--- RECORDS SUPPLIED ---
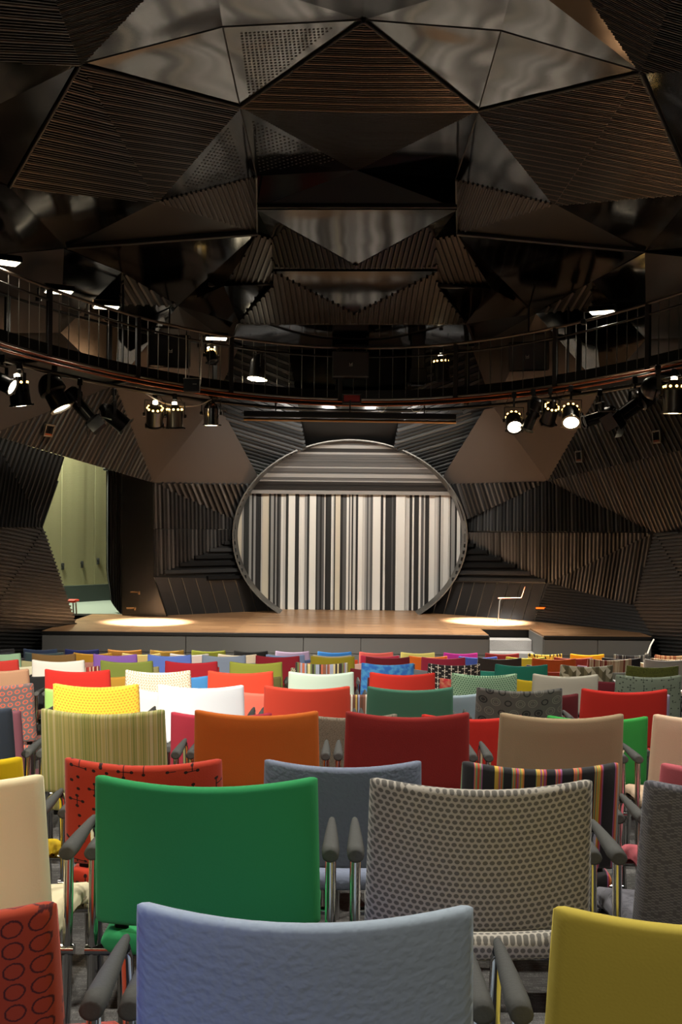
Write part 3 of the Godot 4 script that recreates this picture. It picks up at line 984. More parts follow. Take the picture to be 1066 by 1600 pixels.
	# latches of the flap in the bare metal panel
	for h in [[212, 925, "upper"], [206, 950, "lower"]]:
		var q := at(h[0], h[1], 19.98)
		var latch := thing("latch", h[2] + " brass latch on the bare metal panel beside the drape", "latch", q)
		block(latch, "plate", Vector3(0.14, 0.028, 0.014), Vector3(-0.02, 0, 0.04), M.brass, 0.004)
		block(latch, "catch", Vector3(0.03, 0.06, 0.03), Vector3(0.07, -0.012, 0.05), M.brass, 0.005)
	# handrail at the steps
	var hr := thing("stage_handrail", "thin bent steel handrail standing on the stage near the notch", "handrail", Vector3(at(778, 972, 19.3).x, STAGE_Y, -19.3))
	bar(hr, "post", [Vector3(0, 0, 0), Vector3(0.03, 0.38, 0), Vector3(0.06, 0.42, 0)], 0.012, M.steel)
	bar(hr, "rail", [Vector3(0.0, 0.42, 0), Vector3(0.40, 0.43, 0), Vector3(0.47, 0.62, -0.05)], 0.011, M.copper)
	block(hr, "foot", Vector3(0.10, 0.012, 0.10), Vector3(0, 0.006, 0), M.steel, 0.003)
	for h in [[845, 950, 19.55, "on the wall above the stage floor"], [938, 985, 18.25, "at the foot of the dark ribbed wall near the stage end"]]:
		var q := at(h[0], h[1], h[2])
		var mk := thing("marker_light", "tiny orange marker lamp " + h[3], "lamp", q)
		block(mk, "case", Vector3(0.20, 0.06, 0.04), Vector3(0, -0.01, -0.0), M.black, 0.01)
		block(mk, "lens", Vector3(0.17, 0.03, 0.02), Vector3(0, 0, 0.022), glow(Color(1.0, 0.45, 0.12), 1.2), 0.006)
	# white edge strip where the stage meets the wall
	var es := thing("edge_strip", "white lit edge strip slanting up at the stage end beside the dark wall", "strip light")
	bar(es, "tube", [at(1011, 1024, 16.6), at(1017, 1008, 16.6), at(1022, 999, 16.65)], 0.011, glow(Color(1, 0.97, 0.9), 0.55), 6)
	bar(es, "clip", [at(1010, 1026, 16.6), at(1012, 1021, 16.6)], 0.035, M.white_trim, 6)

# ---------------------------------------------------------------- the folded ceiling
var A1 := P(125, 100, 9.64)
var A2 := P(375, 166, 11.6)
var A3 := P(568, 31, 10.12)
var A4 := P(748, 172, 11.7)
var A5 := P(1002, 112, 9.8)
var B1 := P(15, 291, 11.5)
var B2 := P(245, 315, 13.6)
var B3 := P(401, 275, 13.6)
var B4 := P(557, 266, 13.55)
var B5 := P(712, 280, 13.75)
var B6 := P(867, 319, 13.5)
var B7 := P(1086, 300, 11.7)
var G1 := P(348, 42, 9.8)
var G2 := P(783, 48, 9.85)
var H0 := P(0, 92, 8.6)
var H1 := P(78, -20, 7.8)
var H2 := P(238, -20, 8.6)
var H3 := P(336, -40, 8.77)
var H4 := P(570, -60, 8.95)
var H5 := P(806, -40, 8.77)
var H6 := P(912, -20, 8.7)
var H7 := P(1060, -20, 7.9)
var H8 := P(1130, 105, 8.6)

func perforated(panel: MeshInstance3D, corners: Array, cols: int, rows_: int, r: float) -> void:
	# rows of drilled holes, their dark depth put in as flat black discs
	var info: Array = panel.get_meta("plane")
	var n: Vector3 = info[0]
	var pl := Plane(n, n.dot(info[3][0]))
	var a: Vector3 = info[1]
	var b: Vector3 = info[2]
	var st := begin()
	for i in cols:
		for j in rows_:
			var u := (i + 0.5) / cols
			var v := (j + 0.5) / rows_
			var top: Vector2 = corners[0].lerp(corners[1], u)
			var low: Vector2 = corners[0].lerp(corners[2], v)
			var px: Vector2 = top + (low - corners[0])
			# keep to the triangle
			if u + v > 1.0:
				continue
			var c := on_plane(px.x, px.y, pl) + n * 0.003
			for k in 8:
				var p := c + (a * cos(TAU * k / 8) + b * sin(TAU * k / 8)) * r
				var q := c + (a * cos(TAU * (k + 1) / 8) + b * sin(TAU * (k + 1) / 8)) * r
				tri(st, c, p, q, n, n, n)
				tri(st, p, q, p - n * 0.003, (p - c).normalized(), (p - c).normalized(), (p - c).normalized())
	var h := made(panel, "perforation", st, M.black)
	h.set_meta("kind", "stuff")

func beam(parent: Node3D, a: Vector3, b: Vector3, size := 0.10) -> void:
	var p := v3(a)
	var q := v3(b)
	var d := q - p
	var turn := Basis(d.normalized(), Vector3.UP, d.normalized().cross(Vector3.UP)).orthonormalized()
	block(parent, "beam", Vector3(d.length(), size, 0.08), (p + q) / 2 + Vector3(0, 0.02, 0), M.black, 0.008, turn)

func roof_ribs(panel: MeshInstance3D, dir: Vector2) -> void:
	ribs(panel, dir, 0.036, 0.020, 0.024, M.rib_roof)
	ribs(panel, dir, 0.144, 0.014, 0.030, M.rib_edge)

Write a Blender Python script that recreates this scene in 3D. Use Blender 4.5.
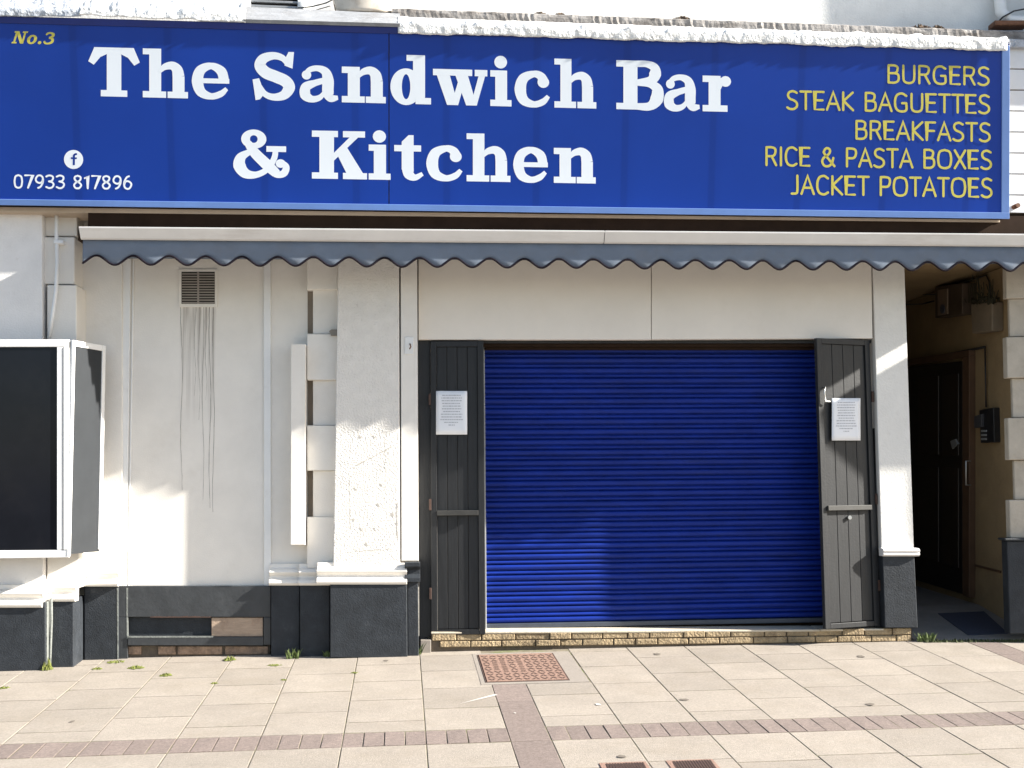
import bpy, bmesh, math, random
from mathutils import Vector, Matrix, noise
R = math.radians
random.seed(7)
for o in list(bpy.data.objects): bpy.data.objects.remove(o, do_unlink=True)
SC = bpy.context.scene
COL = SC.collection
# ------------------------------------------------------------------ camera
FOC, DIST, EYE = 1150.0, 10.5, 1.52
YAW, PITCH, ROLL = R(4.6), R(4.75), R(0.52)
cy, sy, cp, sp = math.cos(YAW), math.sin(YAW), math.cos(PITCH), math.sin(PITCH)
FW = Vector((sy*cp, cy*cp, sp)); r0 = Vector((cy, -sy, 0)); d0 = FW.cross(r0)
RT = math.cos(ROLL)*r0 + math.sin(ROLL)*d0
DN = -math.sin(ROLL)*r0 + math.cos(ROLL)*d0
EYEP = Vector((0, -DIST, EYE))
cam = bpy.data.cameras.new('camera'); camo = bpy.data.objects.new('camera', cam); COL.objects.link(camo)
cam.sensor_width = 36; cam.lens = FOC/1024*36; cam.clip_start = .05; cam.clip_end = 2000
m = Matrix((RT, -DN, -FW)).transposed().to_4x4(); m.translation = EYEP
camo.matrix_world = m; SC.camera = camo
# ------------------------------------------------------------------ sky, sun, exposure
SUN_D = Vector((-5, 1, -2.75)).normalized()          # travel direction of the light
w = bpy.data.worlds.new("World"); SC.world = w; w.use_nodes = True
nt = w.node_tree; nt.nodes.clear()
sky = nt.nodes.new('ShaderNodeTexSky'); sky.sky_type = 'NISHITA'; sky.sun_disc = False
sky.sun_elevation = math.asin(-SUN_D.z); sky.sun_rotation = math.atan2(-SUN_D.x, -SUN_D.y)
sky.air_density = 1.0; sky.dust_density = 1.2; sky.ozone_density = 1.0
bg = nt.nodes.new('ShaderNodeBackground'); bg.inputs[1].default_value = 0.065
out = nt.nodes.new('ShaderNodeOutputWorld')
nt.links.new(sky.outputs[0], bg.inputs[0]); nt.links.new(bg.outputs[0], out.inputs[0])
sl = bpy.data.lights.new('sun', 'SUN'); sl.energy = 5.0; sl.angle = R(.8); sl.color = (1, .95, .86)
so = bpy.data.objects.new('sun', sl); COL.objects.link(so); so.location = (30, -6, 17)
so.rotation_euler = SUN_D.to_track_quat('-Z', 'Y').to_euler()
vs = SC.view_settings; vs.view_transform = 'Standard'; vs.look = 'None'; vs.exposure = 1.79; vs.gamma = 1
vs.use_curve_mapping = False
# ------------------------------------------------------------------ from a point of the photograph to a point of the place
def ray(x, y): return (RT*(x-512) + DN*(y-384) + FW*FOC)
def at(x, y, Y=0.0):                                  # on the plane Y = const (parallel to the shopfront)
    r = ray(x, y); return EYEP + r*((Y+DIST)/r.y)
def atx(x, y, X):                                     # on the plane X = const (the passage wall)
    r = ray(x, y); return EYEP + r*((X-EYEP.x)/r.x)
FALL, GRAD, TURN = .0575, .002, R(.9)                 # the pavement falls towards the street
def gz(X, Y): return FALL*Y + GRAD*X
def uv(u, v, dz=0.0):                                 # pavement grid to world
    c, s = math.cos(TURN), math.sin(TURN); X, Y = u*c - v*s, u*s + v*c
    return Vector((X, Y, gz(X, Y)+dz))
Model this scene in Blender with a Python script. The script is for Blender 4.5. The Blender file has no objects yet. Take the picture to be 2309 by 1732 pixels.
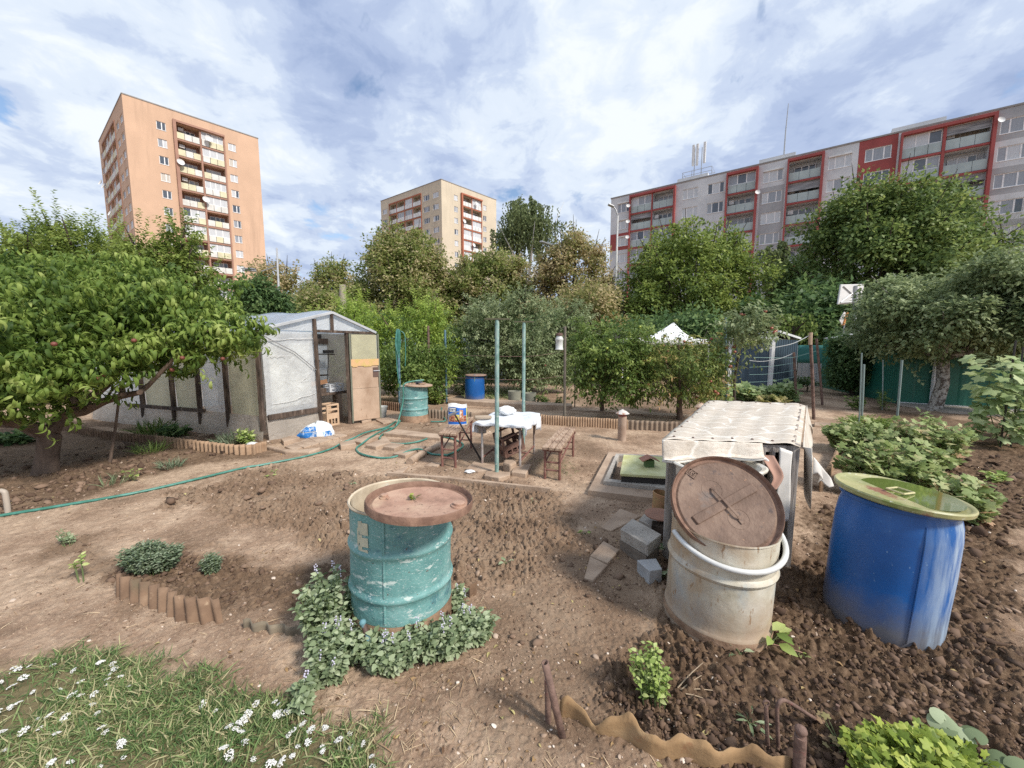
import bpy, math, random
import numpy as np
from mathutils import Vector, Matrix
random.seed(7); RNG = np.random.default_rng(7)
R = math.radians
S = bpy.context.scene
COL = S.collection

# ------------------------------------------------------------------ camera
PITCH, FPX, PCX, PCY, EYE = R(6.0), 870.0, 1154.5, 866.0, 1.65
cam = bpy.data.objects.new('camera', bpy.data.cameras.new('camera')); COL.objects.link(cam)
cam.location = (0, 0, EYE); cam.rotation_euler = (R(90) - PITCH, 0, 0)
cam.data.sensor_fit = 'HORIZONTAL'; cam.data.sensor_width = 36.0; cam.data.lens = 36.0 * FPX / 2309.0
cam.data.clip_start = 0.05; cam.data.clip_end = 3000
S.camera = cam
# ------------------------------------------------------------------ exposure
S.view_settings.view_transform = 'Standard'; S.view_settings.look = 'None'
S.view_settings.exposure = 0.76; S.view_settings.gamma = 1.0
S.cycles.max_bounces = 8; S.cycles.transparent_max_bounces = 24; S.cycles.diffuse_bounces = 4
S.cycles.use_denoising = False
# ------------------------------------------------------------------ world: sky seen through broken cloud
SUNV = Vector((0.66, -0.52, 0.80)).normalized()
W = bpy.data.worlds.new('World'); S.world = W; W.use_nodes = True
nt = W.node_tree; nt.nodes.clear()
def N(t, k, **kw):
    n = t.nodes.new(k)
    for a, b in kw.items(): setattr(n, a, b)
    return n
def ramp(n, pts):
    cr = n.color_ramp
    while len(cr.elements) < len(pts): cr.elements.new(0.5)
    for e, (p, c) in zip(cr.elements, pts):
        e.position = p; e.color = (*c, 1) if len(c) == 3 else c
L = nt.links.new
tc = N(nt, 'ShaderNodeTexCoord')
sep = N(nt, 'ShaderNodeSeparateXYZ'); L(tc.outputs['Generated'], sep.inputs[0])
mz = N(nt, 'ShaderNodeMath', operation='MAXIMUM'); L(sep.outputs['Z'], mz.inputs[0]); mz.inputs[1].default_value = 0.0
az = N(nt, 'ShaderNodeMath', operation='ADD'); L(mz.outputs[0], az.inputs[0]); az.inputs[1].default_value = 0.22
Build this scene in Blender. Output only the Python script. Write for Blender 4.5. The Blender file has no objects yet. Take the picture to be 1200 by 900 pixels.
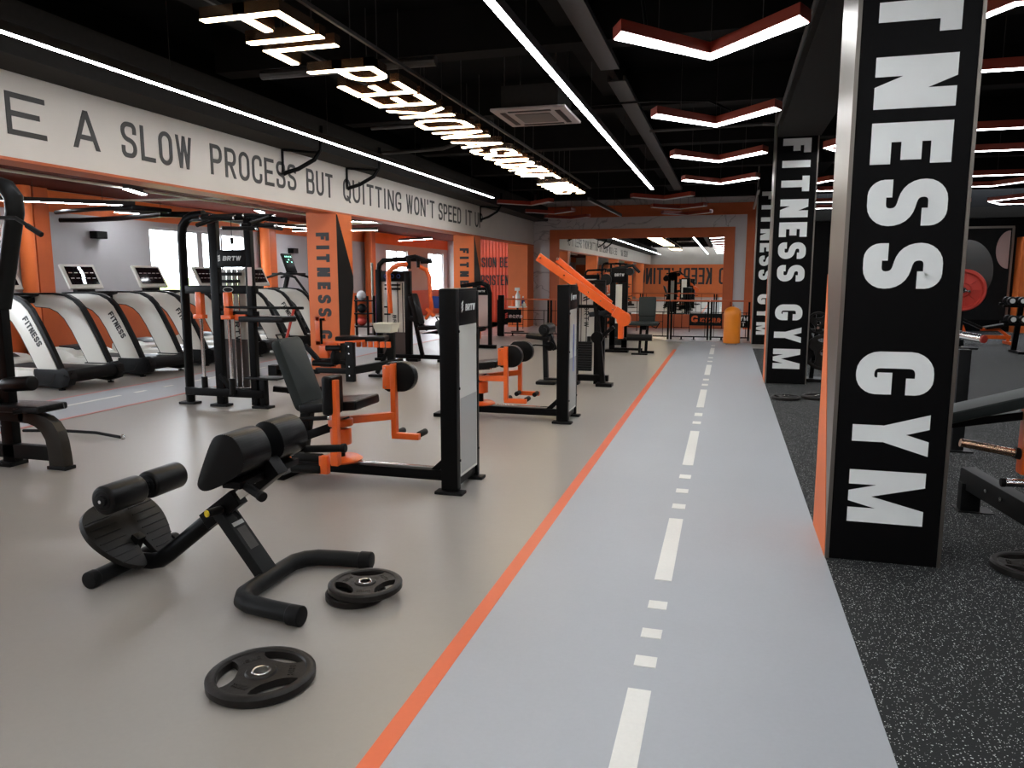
---
- [GOAL OF THE EXERCISE]
Every line that holds the string "script" should be returned.

- [RESPONSE TO THIS TASK]
Write part 3 of the Godot 4 script that recreates this picture. It picks up at line 984. More parts follow. Take the picture to be 1066 by 1600 pixels.
Write a Blender Python script that recreates this scene in 3D. Use Blender 4.5.
Model this scene in Blender with a Python script. The script is for Blender 4.5. The Blender file has no objects yet. Take the picture to be 2309 by 1732 pixels.
Build this scene in Blender. Output only the Python script. Write for Blender 4.5. The Blender file has no objects yet. Take the picture to be 1200 by 900 pixels.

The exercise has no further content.